For about 15 years, I helped feed my family by writing a stream of freelance articles for newspapers and magazines. A few books in there too.

They are not waterlogged, like some peoples' lifelong mementos at the moment, but I am confronted with boxes and boxes of bylined clippings as a result of doing what freelancers do.

Namely, you save your clippings, make copies of the best ones, in the event that a potential future editor wants to read samples. That's your lifeline to future stories--- your reputation for past ones.
That was the era of print.

And this is the era of boxes and boxes of bylined clippings, safely preserved for.....?
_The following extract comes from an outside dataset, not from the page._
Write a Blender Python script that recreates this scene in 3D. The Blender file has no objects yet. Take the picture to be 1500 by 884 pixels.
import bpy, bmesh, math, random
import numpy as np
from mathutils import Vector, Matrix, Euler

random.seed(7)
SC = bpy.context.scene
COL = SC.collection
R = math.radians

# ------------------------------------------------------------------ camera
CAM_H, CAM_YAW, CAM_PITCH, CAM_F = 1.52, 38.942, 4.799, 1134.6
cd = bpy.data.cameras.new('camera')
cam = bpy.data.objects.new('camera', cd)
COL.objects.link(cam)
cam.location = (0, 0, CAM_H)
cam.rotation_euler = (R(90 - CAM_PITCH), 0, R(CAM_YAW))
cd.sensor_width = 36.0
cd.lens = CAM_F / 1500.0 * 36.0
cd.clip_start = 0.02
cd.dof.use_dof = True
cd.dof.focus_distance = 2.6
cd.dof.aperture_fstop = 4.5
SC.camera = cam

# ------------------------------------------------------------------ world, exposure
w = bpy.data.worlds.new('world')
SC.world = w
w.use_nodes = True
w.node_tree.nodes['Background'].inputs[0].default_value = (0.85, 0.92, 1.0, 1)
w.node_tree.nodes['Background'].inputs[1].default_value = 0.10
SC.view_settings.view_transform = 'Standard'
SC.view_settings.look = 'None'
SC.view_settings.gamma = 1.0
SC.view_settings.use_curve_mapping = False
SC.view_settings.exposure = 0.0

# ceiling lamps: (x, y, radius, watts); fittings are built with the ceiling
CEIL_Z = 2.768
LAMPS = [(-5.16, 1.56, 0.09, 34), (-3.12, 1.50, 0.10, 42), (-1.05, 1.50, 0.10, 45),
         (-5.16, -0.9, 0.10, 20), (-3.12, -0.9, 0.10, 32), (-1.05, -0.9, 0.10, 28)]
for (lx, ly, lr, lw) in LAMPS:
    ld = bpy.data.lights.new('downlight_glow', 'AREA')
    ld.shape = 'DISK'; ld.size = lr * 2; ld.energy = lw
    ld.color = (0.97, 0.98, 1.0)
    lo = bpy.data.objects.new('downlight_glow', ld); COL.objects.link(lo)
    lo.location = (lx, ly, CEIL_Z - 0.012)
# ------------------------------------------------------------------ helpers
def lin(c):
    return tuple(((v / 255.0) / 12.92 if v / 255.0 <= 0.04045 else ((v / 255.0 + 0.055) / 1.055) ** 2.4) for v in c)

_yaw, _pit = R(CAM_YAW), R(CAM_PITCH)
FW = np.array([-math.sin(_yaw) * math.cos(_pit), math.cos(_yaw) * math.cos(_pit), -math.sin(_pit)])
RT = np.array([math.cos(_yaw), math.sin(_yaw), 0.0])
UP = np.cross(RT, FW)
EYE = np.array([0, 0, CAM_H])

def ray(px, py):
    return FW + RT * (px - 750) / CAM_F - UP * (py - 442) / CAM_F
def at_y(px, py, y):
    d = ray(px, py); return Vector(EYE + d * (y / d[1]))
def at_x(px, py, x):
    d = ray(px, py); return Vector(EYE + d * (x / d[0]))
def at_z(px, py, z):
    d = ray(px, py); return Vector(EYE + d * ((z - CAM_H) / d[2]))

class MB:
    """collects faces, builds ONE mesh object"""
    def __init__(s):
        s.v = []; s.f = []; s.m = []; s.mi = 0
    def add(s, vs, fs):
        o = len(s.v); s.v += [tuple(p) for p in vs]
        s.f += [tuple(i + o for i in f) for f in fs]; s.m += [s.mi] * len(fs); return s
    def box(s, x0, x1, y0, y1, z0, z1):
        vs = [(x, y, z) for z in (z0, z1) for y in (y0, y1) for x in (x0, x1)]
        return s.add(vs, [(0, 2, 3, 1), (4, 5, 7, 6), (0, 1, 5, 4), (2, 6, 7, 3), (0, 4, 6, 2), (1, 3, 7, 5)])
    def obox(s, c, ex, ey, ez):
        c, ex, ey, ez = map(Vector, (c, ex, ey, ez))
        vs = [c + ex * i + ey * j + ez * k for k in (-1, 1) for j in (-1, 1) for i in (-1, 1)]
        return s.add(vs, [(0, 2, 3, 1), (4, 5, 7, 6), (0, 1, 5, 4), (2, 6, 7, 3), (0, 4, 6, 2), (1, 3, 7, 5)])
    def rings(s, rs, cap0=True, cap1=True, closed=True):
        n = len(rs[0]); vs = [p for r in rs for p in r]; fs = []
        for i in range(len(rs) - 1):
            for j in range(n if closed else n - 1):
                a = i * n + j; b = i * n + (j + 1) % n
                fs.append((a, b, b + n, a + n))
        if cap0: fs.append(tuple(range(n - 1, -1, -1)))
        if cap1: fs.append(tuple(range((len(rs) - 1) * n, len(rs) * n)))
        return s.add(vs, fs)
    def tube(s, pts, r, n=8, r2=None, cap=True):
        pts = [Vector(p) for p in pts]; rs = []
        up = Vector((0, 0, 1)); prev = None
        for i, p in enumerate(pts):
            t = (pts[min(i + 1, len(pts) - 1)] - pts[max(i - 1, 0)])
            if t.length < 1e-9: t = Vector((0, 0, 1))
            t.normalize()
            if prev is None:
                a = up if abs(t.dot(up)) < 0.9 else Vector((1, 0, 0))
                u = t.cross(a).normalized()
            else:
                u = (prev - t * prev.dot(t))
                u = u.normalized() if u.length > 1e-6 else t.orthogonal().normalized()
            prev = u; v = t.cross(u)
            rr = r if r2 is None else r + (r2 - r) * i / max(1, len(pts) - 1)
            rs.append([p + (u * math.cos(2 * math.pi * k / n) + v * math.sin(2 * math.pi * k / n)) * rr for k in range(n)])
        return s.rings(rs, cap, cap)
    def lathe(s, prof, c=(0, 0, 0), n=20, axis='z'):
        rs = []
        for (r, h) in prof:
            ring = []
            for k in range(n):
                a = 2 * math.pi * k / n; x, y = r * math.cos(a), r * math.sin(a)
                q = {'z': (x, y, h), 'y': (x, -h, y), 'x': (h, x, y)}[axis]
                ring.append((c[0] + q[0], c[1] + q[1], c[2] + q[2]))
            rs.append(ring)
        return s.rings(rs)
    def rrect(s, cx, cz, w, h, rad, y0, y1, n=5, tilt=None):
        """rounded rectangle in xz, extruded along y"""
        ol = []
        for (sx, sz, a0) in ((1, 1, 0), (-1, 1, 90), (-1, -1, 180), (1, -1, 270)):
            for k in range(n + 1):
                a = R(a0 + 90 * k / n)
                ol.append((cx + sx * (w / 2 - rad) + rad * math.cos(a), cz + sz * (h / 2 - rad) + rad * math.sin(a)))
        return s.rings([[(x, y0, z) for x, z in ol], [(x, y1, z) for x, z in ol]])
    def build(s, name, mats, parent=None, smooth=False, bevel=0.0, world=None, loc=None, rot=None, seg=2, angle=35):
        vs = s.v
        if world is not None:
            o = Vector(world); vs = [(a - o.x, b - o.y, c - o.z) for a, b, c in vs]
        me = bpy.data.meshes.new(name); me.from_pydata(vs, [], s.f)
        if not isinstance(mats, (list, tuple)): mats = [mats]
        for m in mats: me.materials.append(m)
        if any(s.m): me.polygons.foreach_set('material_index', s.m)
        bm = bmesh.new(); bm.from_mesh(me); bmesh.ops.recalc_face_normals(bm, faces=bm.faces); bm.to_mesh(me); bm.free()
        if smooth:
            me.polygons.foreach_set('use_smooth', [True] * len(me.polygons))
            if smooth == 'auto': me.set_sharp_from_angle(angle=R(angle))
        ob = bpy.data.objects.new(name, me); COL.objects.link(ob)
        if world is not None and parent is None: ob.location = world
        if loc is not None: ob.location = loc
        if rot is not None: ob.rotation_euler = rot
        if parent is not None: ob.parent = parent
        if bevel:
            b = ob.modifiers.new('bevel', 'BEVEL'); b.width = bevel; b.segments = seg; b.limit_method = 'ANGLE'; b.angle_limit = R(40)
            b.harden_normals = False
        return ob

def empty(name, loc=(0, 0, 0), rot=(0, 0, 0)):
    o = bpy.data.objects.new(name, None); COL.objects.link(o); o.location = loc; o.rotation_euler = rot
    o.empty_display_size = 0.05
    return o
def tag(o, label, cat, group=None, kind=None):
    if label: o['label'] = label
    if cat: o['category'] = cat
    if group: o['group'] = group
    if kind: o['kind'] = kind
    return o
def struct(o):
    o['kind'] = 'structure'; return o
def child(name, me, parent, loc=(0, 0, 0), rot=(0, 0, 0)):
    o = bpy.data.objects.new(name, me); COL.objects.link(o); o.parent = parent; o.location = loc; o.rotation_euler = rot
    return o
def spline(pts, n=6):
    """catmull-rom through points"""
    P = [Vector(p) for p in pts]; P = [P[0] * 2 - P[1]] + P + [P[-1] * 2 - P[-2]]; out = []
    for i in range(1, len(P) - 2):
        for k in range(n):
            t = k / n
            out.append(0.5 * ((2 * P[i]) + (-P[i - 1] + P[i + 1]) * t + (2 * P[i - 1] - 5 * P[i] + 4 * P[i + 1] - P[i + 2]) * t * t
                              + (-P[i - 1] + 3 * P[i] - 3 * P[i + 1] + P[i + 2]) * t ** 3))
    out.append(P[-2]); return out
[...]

If I listed some of the places I wrote for, this would start to look like a resumé. I'm proud of that list, but I'm not looking for work.

I was just wondering what to do with the boxes of clippings.

As I carefully prepared them for destruction, I read some of them. Feature stories on a teenager's first cigarette, a teenager's first car. My annual review of the most reliable tax filing guides. Stories about the emergence of audio books. Interviews with best selling authors. Reviews of films, books, performances and CDs by the hundreds. Lengthy features on subjects of then-notoriety. On and on.

I recalled the care that had been put into these works, and the paltry sums they contributed to our checking account. Did I sell myself cheap? Yes.  Did I like seeing my name in print? Yes.

Did I think these pieces might lead to better work? They did, up to a point. I was good but not that good.

In the course of dumping this stuff, a penny for my thoughts.  Not much of the writing was actually worth saving. Much of it was not worth writing. There was always a deadline followed by a check. It put things into a kind of routine. Kept me from being attached to any one employer.

The bulk is amazing. It's going out the door. The term "by Michael Pellecchia" is completely outdated. Now I mostly say it to myself when I put care into things.